● **GIVEN INSTRUCTION**
Output every entry exactly as written, but omit the pictures.
** Start of GIVEN DATA **
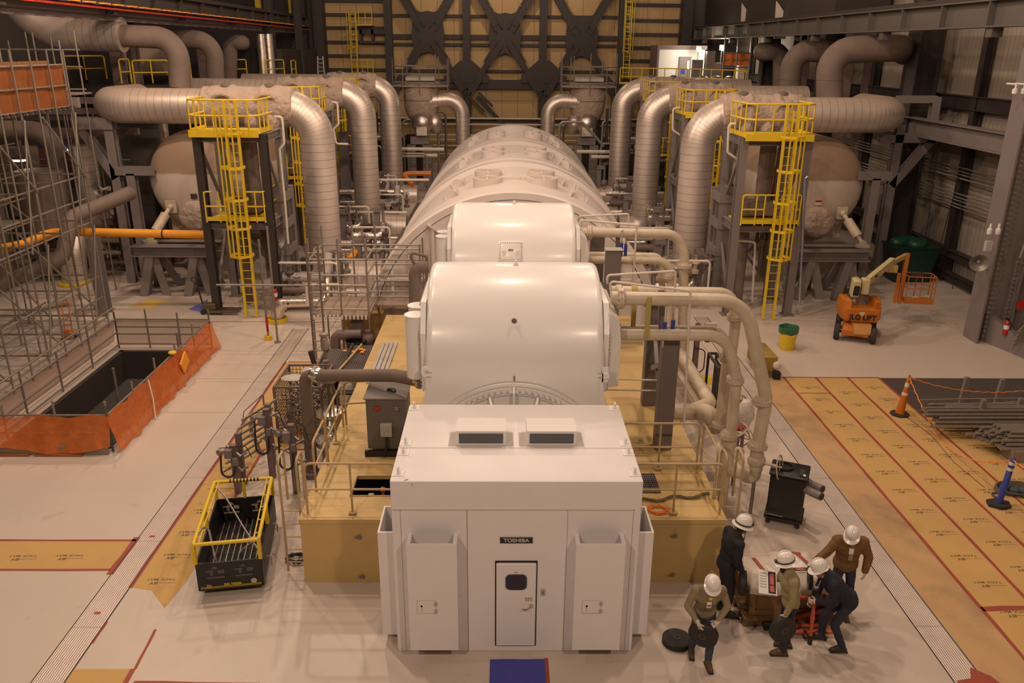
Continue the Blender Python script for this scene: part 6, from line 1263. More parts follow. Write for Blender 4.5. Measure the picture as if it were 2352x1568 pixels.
for y in ys[::3]:
    tubeo('brace', (-13.93, y, 7.4), (-13.93, y-.9, 3.6)); tubeo('brace', (-13.93, y-2, 7.4), (-13.93, y, 5.3)); tubeo('brace', (-13.93, y, 3.7), (-13.93, y-1, .4)); tubeo('brace', (-14.1, y, .4), (-16, y-1, 3.6))
    tubeo('brace', (-16, y, .3), (-18, y-.6, 3.8)); tubeo('brace', (-16.1, y, 3.9), (-16.1, y-2, 5.4))
f = MB(); f.bx(-17.9, -14.05, ys[-1], ys[0], 7.56, 7.62); f.build('deck_board', bpy.data.materials['weathered_board'], t, False)
f = MB()
for k in range(36): y = ys[0]-k*.32; f.bx(-14.15, -13.98, y, y+.17, 7.5, 7.6)
f.build('board_ends', STEELD, t, False)
f = MB()
for k in range(7): y = ys[0]-.6-k*1.5; f.bx(-17.6, -16.1, y-.5, y+.4, 3.84, 3.88)
parts(f, 'deck_board', bpy.data.materials['weathered_board'], t, False)
f = MB(); f.grid((-14.09, ys[-1]-.6, 7.62), (0, ys[0]-ys[-1]+.6, 0), (0, 0, 1.24), 50, 8, lambda u, v: V((.05*noise.noise(V((u*20, v*4, 1)))-.02, 0, .0)))
one(f, 'safety_netting', mat('opaque_orange_net', (.25, .072, .012), .75, 0, .15, 3, .3), 'solid orange netting around the upper deck of the left scaffold', 'netting')
f = MB(); f.bx(-14.35, -14.3, ys[-1], ys[0]-.4, 8.3, 9.0); one(f, 'plywood_screen', mat('netted_plywood', (.28, .13, .04), .8, 0, .15, 2), 'brown plywood screen standing behind the orange netting', 'panel', smooth=False)
# smaller upper scaffold behind
t = thing('scaffold_tower', 'lighter tube scaffold above the orange netted deck, beside the big left pipe', 'scaffold', (-16.5, 33, 6.3))
for x in (-17.6, -16.7, -15.8): 
    for y in (31.0, 32.2): tubeo('upright', (x, y, 0), (x, y, 9.8+rnd.uniform(-.3, .3)))
for z in (7.9, 8.7, 9.3):
    for y in (31.0, 32.2): tubeo('ledger', (-18.8, y, z), (-15.7, y, z))
f = MB(); f.bx(-18.6, -15.5, 31, 32.2, 7.75, 7.8); f.bar((-18.4, 30.9, 7.5), (-15.4, 30.9, 7.5), .2, .35); parts(f, 'deck_board', STEEL, t, False)
# scaffold and gear further left (blue-lit room beyond)
t = thing('scaffold', 'far dark scaffold standing in the blue-lit bay behind the left scaffold', 'scaffold', (-20, 38, 0))
for x in (-22.5, -21.3, -20.1, -18.9, -17.9):
    for y in (37, 39): tubeo('upright', (x, y, 0), (x, y, 6.5))
for z in (1.5, 3, 4.4, 5.6): tubeo('ledger', (-23, 37, z), (-17.5, 37, z)); tubeo('ledger', (-23, 39, z), (-17.5, 39, z))
BG = glow('daylight_gap', (.45, .45, 1.0), 3.0)
for px, py, w_, h_, lab in ((70, 370, .25, 1.0, 'tall bluish glowing gap behind the left scaffold'), (135, 345, .9, .12, 'flat bluish light strip behind the left scaffold'), (123, 402, .12, .3, 'tiny bluish glowing gap low behind the left scaffold'), (94, 415, .12, .25, 'tiny bluish glowing slot beside the far scaffold')):
    c = P(px, py, y=41); f = MB(); f.box(c, (w_, .05, h_)); one(f, 'lit_opening', BG, lab, 'opening', smooth=False)
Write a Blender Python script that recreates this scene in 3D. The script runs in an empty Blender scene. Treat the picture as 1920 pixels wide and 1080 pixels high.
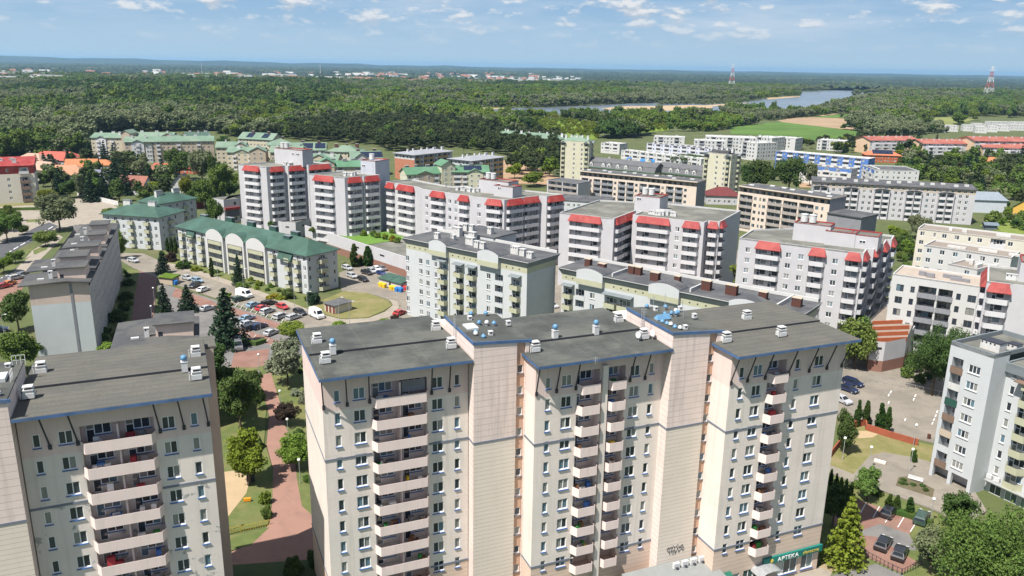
** End of GIVEN DATA **
● **TASK RESULT**
Continue the Blender Python script for this scene: part 6, from line 1263. More parts follow. Write for Blender 4.5. Measure the picture as if it were 2352x1568 pixels.
for y in ys[::3]:
    tubeo('brace', (-13.93, y, 7.4), (-13.93, y-.9, 3.6)); tubeo('brace', (-13.93, y-2, 7.4), (-13.93, y, 5.3)); tubeo('brace', (-13.93, y, 3.7), (-13.93, y-1, .4)); tubeo('brace', (-14.1, y, .4), (-16, y-1, 3.6))
    tubeo('brace', (-16, y, .3), (-18, y-.6, 3.8)); tubeo('brace', (-16.1, y, 3.9), (-16.1, y-2, 5.4))
f = MB(); f.bx(-17.9, -14.05, ys[-1], ys[0], 7.56, 7.62); f.build('deck_board', bpy.data.materials['weathered_board'], t, False)
f = MB()
for k in range(36): y = ys[0]-k*.32; f.bx(-14.15, -13.98, y, y+.17, 7.5, 7.6)
f.build('board_ends', STEELD, t, False)
f = MB()
for k in range(7): y = ys[0]-.6-k*1.5; f.bx(-17.6, -16.1, y-.5, y+.4, 3.84, 3.88)
parts(f, 'deck_board', bpy.data.materials['weathered_board'], t, False)
f = MB(); f.grid((-14.09, ys[-1]-.6, 7.62), (0, ys[0]-ys[-1]+.6, 0), (0, 0, 1.24), 50, 8, lambda u, v: V((.05*noise.noise(V((u*20, v*4, 1)))-.02, 0, .0)))
one(f, 'safety_netting', mat('opaque_orange_net', (.25, .072, .012), .75, 0, .15, 3, .3), 'solid orange netting around the upper deck of the left scaffold', 'netting')
f = MB(); f.bx(-14.35, -14.3, ys[-1], ys[0]-.4, 8.3, 9.0); one(f, 'plywood_screen', mat('netted_plywood', (.28, .13, .04), .8, 0, .15, 2), 'brown plywood screen standing behind the orange netting', 'panel', smooth=False)
# smaller upper scaffold behind
t = thing('scaffold_tower', 'lighter tube scaffold above the orange netted deck, beside the big left pipe', 'scaffold', (-16.5, 33, 6.3))
for x in (-17.6, -16.7, -15.8): 
    for y in (31.0, 32.2): tubeo('upright', (x, y, 0), (x, y, 9.8+rnd.uniform(-.3, .3)))
for z in (7.9, 8.7, 9.3):
    for y in (31.0, 32.2): tubeo('ledger', (-18.8, y, z), (-15.7, y, z))
f = MB(); f.bx(-18.6, -15.5, 31, 32.2, 7.75, 7.8); f.bar((-18.4, 30.9, 7.5), (-15.4, 30.9, 7.5), .2, .35); parts(f, 'deck_board', STEEL, t, False)
# scaffold and gear further left (blue-lit room beyond)
t = thing('scaffold', 'far dark scaffold standing in the blue-lit bay behind the left scaffold', 'scaffold', (-20, 38, 0))
for x in (-22.5, -21.3, -20.1, -18.9, -17.9):
    for y in (37, 39): tubeo('upright', (x, y, 0), (x, y, 6.5))
for z in (1.5, 3, 4.4, 5.6): tubeo('ledger', (-23, 37, z), (-17.5, 37, z)); tubeo('ledger', (-23, 39, z), (-17.5, 39, z))
BG = glow('daylight_gap', (.45, .45, 1.0), 3.0)
for px, py, w_, h_, lab in ((70, 370, .25, 1.0, 'tall bluish glowing gap behind the left scaffold'), (135, 345, .9, .12, 'flat bluish light strip behind the left scaffold'), (123, 402, .12, .3, 'tiny bluish glowing gap low behind the left scaffold'), (94, 415, .12, .25, 'tiny bluish glowing slot beside the far scaffold')):
    c = P(px, py, y=41); f = MB(); f.box(c, (w_, .05, h_)); one(f, 'lit_opening', BG, lab, 'opening', smooth=False)
Write a Blender Python script that recreates this scene in 3D. The script runs in an empty Blender scene. Treat the picture as 1920 pixels wide and 1080 pixels high.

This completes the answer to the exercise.